Mali’s ruling junta took power in 2021 proclaiming that it would do what previous leaders had not: put an end to extremist terror in the country. Two years later, the junta has little to show for its efforts and has begun to repress citizens who criticize the lack of success.

One recent example of the junta’s turn was the sentencing in September of influential social media figure Adama Ben Diarra, also known as Ben the Brain. Diarra supports the junta, which appointed him to Mali’s interim parliament, the National Transitional Council. He was arrested in August when he criticized the junta’s management of the country and its decision to postpone the promised return to civilian government.

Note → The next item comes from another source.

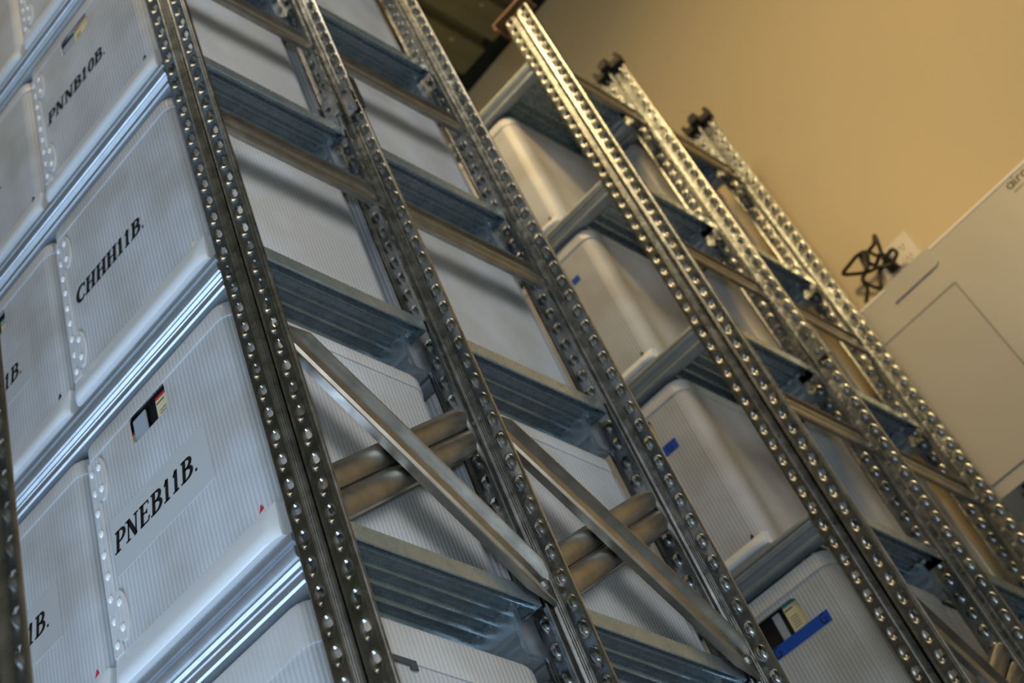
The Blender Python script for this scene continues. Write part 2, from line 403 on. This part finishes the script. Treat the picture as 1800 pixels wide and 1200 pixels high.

Diarra was prosecuted for damaging the state’s credibility and sentenced to two years in prison. He is appealing his conviction.

The Sahel’s three recent coups — in Burkina Faso, Mali, and Niger — are following similar patterns as coup leaders find themselves facing the same extremist violence that vexed their democratically elected predecessors and a public growing disillusioned with their rule.

In Burkina Faso, deaths from extremist attacks have tripled since the October 2022 coup that installed Capt. Ibrahim Traoré as the junta leader. Traoré claimed to have foiled a countercoup in September.

The junta’s promise to rout extremists in two to three months has now stretched into more than a year during which the military has effectively lost control over the country’s north and east.

“The security situation is fragile,” Lompo Alassane, civil society coordinator in the provincial capital of Fada N’Gourma in eastern Burkina Faso, told German broadcaster DW. “Some areas are not accessible. We can’t move beyond a certain radius from the big cities.”

Burkina Faso’s poorly trained and lightly armed Volunteers for the Defense of the Fatherland (VDP) have taken heavy losses in battles with extremists. Forty died in July and another 36 in September. VDP fighters were also implicated in the extrajudicial killing of 150 civilians this year in Yetenga province.

A sharp increase in extrajudicial killings of civilians has become a hallmark of Traoré’s rule, according to rights groups and residents.

In Niger, extremist violence also has increased since the coup. A dozen soldiers died in an extremist attack in the Tillaberi region in September. Junta leaders claim soldiers killed 100 extremists in that firefight, but that number has not been confirmed.

So far, the Nigerien junta has faced less criticism within the country than its neighbors. However, it has also put down protests supporting deposed President Mohamed Bazoum while letting pro-coup rallies go forward. Experts say the public tone could change as it has in Mali and Burkina Faso as the security situation continues to deteriorate. The junta has pledged to return to democracy in three years.

Further complicating the situation in the Sahel is the presence of Russia’s Wagner Group mercenaries. The Malian junta invited the group to train its soldiers and help put down insurgents. After its arrival in December 2022, Mali’s reported human rights violations jumped tenfold.

In practice, Wagner’s heavy-handed tactics have made Mali’s security worse, most notably after the three-day assault on a market in the community of Moura in March 2022. The assault, in conjunction with the Mali military, led to the summary executions of more than 300 men, many of them from the Fulani ethnicity. The Moura massacre was part of 500 deaths attributed to Wagner in Mali in the first half of 2022.

“Within fragile states, Wagner regularly fosters instability by committing acts of indiscriminate violence and human rights abuses,” researcher Anthony Marco wrote in an analysis published by the website Irregular Warfare.

Wagner’s involvement in Moura and other regions inspired more attacks from extremists, including against the nation’s largest military base. Fighters with al-Qaida affiliated Jama’at Nusrat al-Islam wal Muslimeen justified the attack as payback for working with Wagner.

“We say to the Bamako government: if you have the right to hire mercenaries to kill the defenseless innocent people, then we have the right to destroy you and target you,” it said.